Una verdad es viviente para nosotros a partir del momento en que ha modificado, purificado, dulcificado algo en nuestra alma. Lo que constituye la conciencia, lo que es un acto esencial, es la conciencia de un mejoramiento moral. La inteligencia que no va hacia la conciencia se agita en el vacío. Cualquier fuerza de nuestro cerebro que no es recogida inmediatamente en los vasos más puros de nuestro corazón, corre gran riesgo de corromperse y perderse. En todo caso, permanece extraña a la felicidad, pero entra fácilmente en relación con la desgracia. Se puede tener una inteligencia más poderosa y muy elevada, y no haberse acercado nunca a la felicidad. Y se puede tener un alma dulce, pura y buena y no conocer más que la desgracia.

Un hermoso pensamiento es muchas veces una buena obra; pero si un pensamiento hermoso no ha nacido de una buena acción o no ha hecho nacer alguna, añade poca cosa a nuestra felicidad; en tanto que una buena acción, aunque no nazca de ella ningún pensamiento, avivará siempre, como lluvia bienhechora, nuestra conciencia de la felicidad.

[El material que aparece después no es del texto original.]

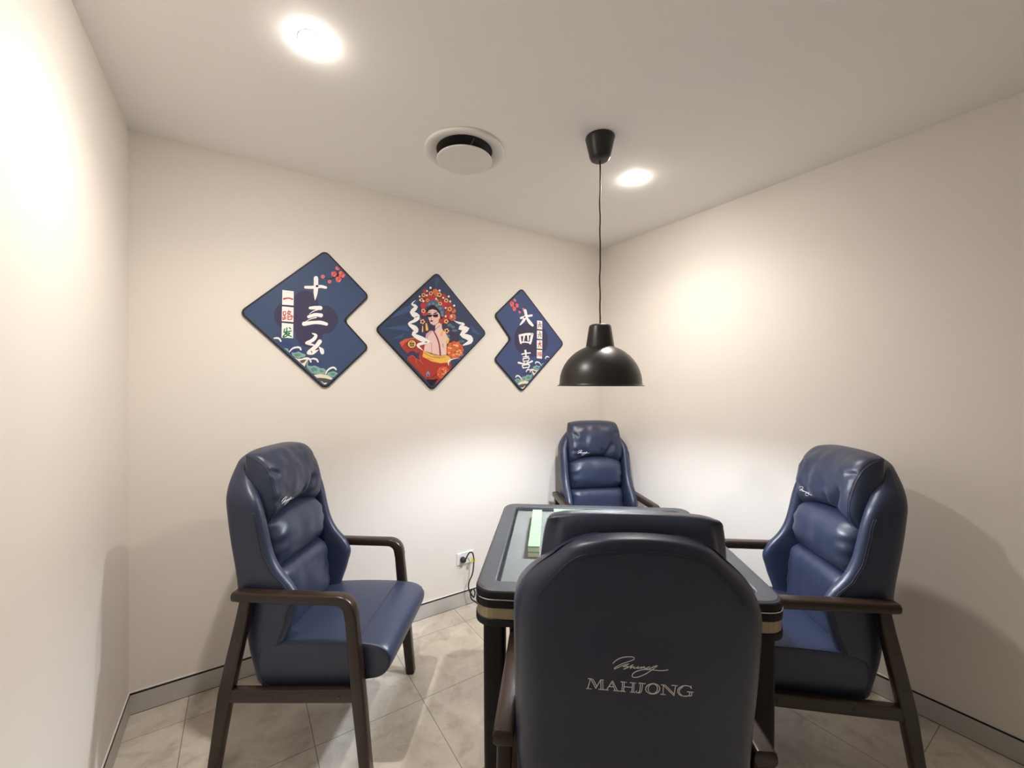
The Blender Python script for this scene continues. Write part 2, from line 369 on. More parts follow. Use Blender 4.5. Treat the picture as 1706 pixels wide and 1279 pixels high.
WORD = [[(50,545),(110,550)],[(85,550),(68,630),(50,710)],[(28,710),(110,716)],[(92,550),(166,706)],[(122,553),(182,678)],[(166,706),(236,563)],[(236,562),(242,720)],[(262,564),(272,722)],[(236,562),(282,567)],[(205,720),(300,728)],
    [(406,578),(325,728)],[(298,728),(356,734)],[(394,596),(450,738)],[(406,578),(480,742)],[(362,672),(426,678)],[(420,738),(512,748)],
    [(550,600),(545,748)],[(574,600),(570,750)],[(522,592),(612,601)],[(518,747),(598,756)],[(574,673),(692,684)],[(694,610),(688,764)],[(716,612),(712,766)],[(654,604),(746,613)],[(664,761),(738,769)],
    [(805,620),(803,700),(796,752),(778,772),(757,770),(748,752),(760,742)],[(836,622),(830,710),(820,756),(800,774),(775,777)],[(780,612),(880,623)],
    [(983+100*math.cos(k*PI/12),708+87*math.sin(k*PI/12)) for k in range(25)],[(984+66*math.cos(k*PI/12),706+80*math.sin(k*PI/12)) for k in range(25)],
    [(1130,645),(1132,798)],[(1098,640),(1160,647)],[(1096,797),(1172,805)],[(1128,645),(1288,820)],[(1158,647),(1292,796)],[(1302,658),(1288,820)],[(1244,650),(1330,658)],
    [(1526,704),(1500,672),(1450,658),(1395,665),(1352,698),(1337,742),(1350,787),(1390,820),(1440,830),(1500,826),(1532,826)],[(1410,672),(1374,704),(1360,745),(1370,788),(1404,818)],[(1536,764),(1532,826)],[(1506,762),(1502,826)],[(1468,757),(1562,766)],[(1518,662),(1526,706)]]
def flat_strokes(strokes, ox, oy, sc, skew, smooth=True):
    out = []
    for s in strokes:
        q = [((x - ox) * sc, -((y - skew * (x - 25)) - oy) * sc) for x, y in s]
        out.append([tuple(v[:2]) for v in spline([(a, b, 0) for a, b in q], 4)] if smooth and len(q) > 2 else q)
    return out
def embroider(bm, strokes, target, origin, right, up, cast, rad, lift=.0004):
    """sews strokes onto the surface of a mesh object by projecting them along a direction"""
    bt = BVHTree.FromPolygons([v.co for v in target.data.vertices], [p.vertices for p in target.data.polygons])
    for s in strokes:
        # resample
        pts = []
        for (a, b) in zip(s, s[1:]):
            nseg = max(1, int(math.hypot(b[0] - a[0], b[1] - a[1]) / .006))
            pts += [(a[0] + (b[0] - a[0]) * i / nseg, a[1] + (b[1] - a[1]) * i / nseg) for i in range(nseg)]
        pts.append(s[-1]); w = []
        for a, b in pts:
            o = origin + right * a + up * b
            h = bt.ray_cast(o - cast * .4, cast)
            if h[0] is not None: w.append(h[0] - cast * lift)
        w2 = [w[0]] if w else []
        for p in w[1:]:
            if (p - w2[-1]).length > 1e-5: w2.append(p)
        if len(w2) > 1: tube(bm, w2, rad, 5)

def make_chair():
    root = empty('armchair', (0, 0, 0))
    sh = obj('backrest', shell_bm(), M['leather'], root, sub=2)
    # double seam that runs just inside the wing edges
    for side in (1, -1):
      bm = bmesh.new()
      for off in (.012, .020):
        pts = []
        for i in range(64):
            z = .32 + (.94 - .32) * i / 63; w = interp(z, W_T)
            pts.append((side * (w + .0012), interp(z, YB_T) + interp(z, D_T) - off, z + .028 * max(0, min(1, (z - 1.0) / .10)) * (1 - min(1.3, (w / .15) ** 2))))
        tube(bm, pts, .0013, 5)
      obj('seam', bm, M['leather_dark'], sh)
    bm = bmesh.new()
    bt = BVHTree.FromPolygons([v.co for v in sh.data.vertices], [p.vertices for p in sh.data.polygons])
    for dz in (-.020, -.027):  # seam across the rear of the top edge
        pts = []
        for i in range(41):
            x = -.205 + .41 * i / 40
            t = bt.ray_cast(Vector((x, interp(1.1 - 1.2 * x * x, YB_T) + .016, 1.4)), Vector((0, 0, -1)))
            if t[0] is None: continue
            h = bt.ray_cast(Vector((x, -.6, t[0].z + dz)), Vector((0, 1, 0)))
            if h[0] is not None: pts.append(h[0] - Vector((0, .0002, 0)))
        if len(pts) > 3: tube(bm, pts, .0011, 5)
    obj('seam', bm, M['leather_dark'], sh)
    # embroidered rear lettering
    bm = bmesh.new(); sc = .000133
    o0 = Vector((.002, 0, .828)); right = Vector((1, 0, 0)); up = Vector((0, 0, 1)); cast = Vector((0, 1, 0))
    embroider(bm, flat_strokes(WORD, 790, 650, sc, .0726), sh, o0 + Vector((0, -.3, 0)), right, up, cast, .0009)
    embroider(bm, flat_strokes(SIG, 790, 650, sc, .0726), sh, o0 + Vector((0, -.3, 0)), right, up, cast, .0008)
    obj('embroidery', bm, M['thread'], sh)

    # head pillow
    def crease(s, t):
        e = 0
        d, q = seg_dist((s, t * .55), (-.30, -.55), (-.52, -.12)); e -= .040 * math.exp(-(d / .085) ** 2) * (1 - .5 * q)
        d, q = seg_dist((s, t * .55), (-.12, -.55), (-.16, -.30)); e -= .014 * math.exp(-(d / .06) ** 2)
        d, q = seg_dist((s, t * .55), (.86, .22), (.70, .16)); e -= .016 * math.exp(-(d / .035) ** 2)
        d, q = seg_dist((s, t * .55), (-.86, .24), (-.72, .2)); e -= .012 * math.exp(-(d / .035) ** 2)
        d, q = seg_dist((s, t * .55), (.88, -.2), (.72, -.24)); e -= .010 * math.exp(-(d / .04) ** 2)
        return e + .010 * noise.noise(Vector((s * 2.6, t * 1.9, 3.1))) + .003 * noise.noise(Vector((s * 6, t * 4, 9.1))) - .010 * t
    bm = cushion_bm(.406, .300, .112, px=12, pz=2.7, edge=.4, rear_w=.86, taper=.10, bot=lambda s: .052 * max(0, 1 - (s / .85) ** 2) - .010, top=lambda s: -.010 * abs(s) ** 3, extra=crease, ns=40, nt=28, back=.036)
    place_back(bm, 1.009, -.222, math.radians(7))
    hp = obj('headrest_pillow', bm, M['leather'], root, sub=1)
    bt = BVHTree.FromPolygons([v.co for v in hp.data.vertices], [p.vertices for p in hp.data.polygons])
    for side in (1, -1):  # gusset seams
        bm = bmesh.new()
        for dx in (.170, .176):
            pts = []
            for i in range(30):
                a = -1.2 + 3.0 * i / 29
                dr = Vector((0, -math.cos(a), -math.sin(a)))
                h = bt.ray_cast(Vector((side * dx, -.20, 1.009)) - dr * .3, dr)
                if h[0] is not None: pts.append(h[0] - dr * .0002)
            if len(pts) > 3: tube(bm, pts, .0011 if dx < .173 else .0016, 5)
        obj('seam', bm, M['leather_dark'], hp)
    bm = bmesh.new()
    embroider(bm, flat_strokes(SIG, 790, 350, .000110, 0), hp, Vector((.098, .1, .948)), Vector((-1, 0, .05)), Vector((.1, 0, 1)), Vector((0, -1, 0)), .0010)
    obj('embroidery', bm, M['thread'], hp)

    # lumbar cushion and lower back cushion
    def wr(seed, amp, wy=1.0):
        def f(s, t):
            e = amp * noise.noise(Vector((s * 2.5, t * 2.0, seed)))
            ed = max(0, abs(s) - .62) / .38
            return e - .016 * ed * (.5 + .5 * math.sin(t * 13 + seed + s * 2)) * wy
        return f
    bm = cushion_bm(.396, .255, .130, px=9, pz=2.8, edge=.4, top=lambda s: .026 * (1 - s * s) - .026, bot=lambda s: .004 * (1 - s * s), extra=wr(7.0, .006), ns=32, nt=22)
    place_back(bm, .792, -.212, math.radians(6)); obj('lumbar_cushion', bm, M['leather'], root, sub=1)
    bm = cushion_bm(.396, .31, .122, px=10, pz=6, edge=.4, extra=lambda s, t: wr(12.0, .005, .6)(s, t) + .012 * t + (-.004 * (.5 + .5 * math.sin(s * 22 + t * 3)) * max(0, t - .3)), ns=36, nt=26)
    place_back(bm, .548, -.182, math.radians(8)); obj('back_cushion', bm, M['leather'], root, sub=1)

    # seat: side profile lofted across the width
    def profile(inset, lift):
        pr = [(-.135, .290), (-.135, .38), (-.135, .446), (-.08, .455), (0, .462), (.12, .466), (.24, .466), (.315, .460), (.352, .444), (.368, .418), (.366, .388), (.352, .360), (.330, .343), (.300, .338), (.252, .332), (.225, .292), (.10, .290), (0, .290)]
        cy, cz = .1, .40; out = []
        for y, z in pr:
            l = lift * max(0, min(1, (z - .42) / .04)) * max(0, 1 - ((y - .1) / .3) ** 4)
            dz = inset if z > .40 else 0
            out.append((y - (inset * .9 if y > .28 else 0), z - dz + l))
        return out
    bm = bmesh.new(); loops = []
    for x, ins, lf in ((-.247, .016, 0), (-.245, .006, 0), (-.236, .0, .001), (-.20, -.002, .004), (-.12, -.003, .008), (0, -.003, .010), (.12, -.003, .008), (.20, -.002, .004), (.236, .0, .001), (.245, .006, 0), (.247, .016, 0)):
        loops.append([Vector((x, y, z)) for y, z in profile(ins, lf)])
    loft(bm, loops); st = obj('seat', bm, M['leather'], root, sub=2)
    bt = BVHTree.FromPolygons([v.co for v in st.data.vertices], [p.vertices for p in st.data.polygons])
    bm = bmesh.new()
    pts = []
    for i in range(40):
        x = -.243 + .486 * i / 39; h = bt.ray_cast(Vector((x, .238, .6)), Vector((0, 0, -1)))
        if h[0] is not None: pts.append(h[0])
    tube(bm, pts, .0022, 6); obj('seam', bm, M['leather_dark'], st)
    for sd in (1, -1):  # welt along the upper side edge
        bm = bmesh.new(); pts = []
        for i in range(34):
            y = -.10 + (.362 + .10) * i / 33; h = bt.ray_cast(Vector((sd * .2405, y, .6)), Vector((0, 0, -1)))
            if h[0] is not None and h[0].z > .36: pts.append(h[0])
        if len(pts) > 2: tube(bm, pts, .0024, 6)
        obj('welt', bm, M['leather_dark'], st)

    # timber side frames
    for sd in (-1, 1):
        cx = sd * .272
        arc = [(.178 + .052 * math.sin(a), .596 + .046 * math.cos(a)) for a in [math.radians(q) for q in (6, 20, 35, 50, 65, 80)]]
        path = [(-.204, .6475), (-.202, .6475), (-.18, .6472), (-.10, .6455), (.05, .6435), (.15, .6425)] + arc + [(.2325, .585), (.234, .577)]
        hs = [.026, .033, .036, .036, .036, .036] + [.037, .038, .040, .041, .042, .043] + [.043, .043]
        bm = bmesh.new(); bar_yz(bm, path, .046, hs, cx, .009); sharp(obj('armrest', bm, M['wood'], root), 40)
        bm = bmesh.new(); bar_yz(bm, [(.2335, .5775), (.248, .42), (.262, .27), (.288, .005), (.2885, 0)], .038, [.042, .045, .047, .040, .036], cx, .007); sharp(obj('leg', bm, M['wood'], root), 40)
        bm = bmesh.new(); bar_yz(bm, [(-.158, .634), (-.172, .56), (-.205, .42), (-.236, .285), (-.282, .005), (-.283, 0)], .034, [.040, .044, .048, .050, .040, .036], cx, .007); sharp(obj('leg', bm, M['wood'], root), 40)
        bm = bmesh.new(); bar_yz(bm, [(-.215, .283), (0, .290), (.240, .299)], .028, .048, cx, .004); rl = sharp(obj('side_rail', bm, M['wood'], root), 40)
        for y, z in ((-.06, .288), (.19, .297)):
            bm = bmesh.new(); lathe(bm, [(0, .0008), (.0065, .0006), (.0072, -.001), (.0072, -.004), (0, -.004)], 14)
            bmesh.ops.transform(bm, matrix=Matrix.Translation((cx + sd * .014, y, z)) @ Matrix.Rotation(sd * PI / 2, 4, 'Y'), verts=bm.verts)
            obj('screw_cap', bm, M['cap'], rl)
        for y, z in ((-.188, .49), (-.215, .37)):
            bm = bmesh.new(); lathe(bm, [(0, .0008), (.0065, .0006), (.0072, -.001), (.0072, -.004), (0, -.004)], 14)
            bmesh.ops.transform(bm, matrix=Matrix.Translation((cx + sd * .017, y, z)) @ Matrix.Rotation(sd * PI / 2, 4, 'Y'), verts=bm.verts)
            obj('screw_cap', bm, M['cap'], root)
    return root
def copy_tree(o, parent=None):
    c = o.copy(); COL.objects.link(c)
    if parent: c.parent = parent
    for ch in list(o.children): copy_tree(ch, c)
    return c
chair = make_chair()
PLACES = [
    ((1.219, 0.747), (.092, .996), 'dark blue leather armchair seen from behind in the foreground, MAHJONG stitched on its back'),
    ((.709, 1.918), (.998, -.045), 'blue leather armchair at the left of the table with its back to the left wall'),
    ((2.322, 0.796), (-.993, .12), 'blue leather armchair on the right, facing left towards the table by the right wall'),
    ((2.413, 1.952), (.15, -.989), 'blue leather armchair in the far room corner behind the table, facing the camera'),
]
for i, (p, f, lab) in enumerate(PLACES):
    o = chair if i == 0 else copy_tree(chair)
    o.location = (p[0], p[1], 0); o.rotation_euler = (0, 0, view_heading(*f))
    tag(o, lab, 'chair', 'leather armchairs around the game table')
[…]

El adiós a la felicidad es el principio de la sabiduría y el medio más seguro de encontrar la felicidad. Nada hay tan dulce como el retorno de la alegría que sigue a la renunciación a la alegría; nada tan vivo, tan profundo, tan encantador como el encanto del desencanto. La verdad no tiene límites, y por eso la sabiduría nunca tiene el derecho de desdoblar así, en la primera encrucijada del orgullo, la pobre tendezuela del desencanto o del renunciamiento. Porque hay un increíble y frágil orgullo en declararse satisfecho de que nada puede satisfacernos. Satisfacción de este género es sólo un descontento que no tiene ni aún la fuerza de levantarse; y estar descontento, en el fondo, es no tratar ya de comprender.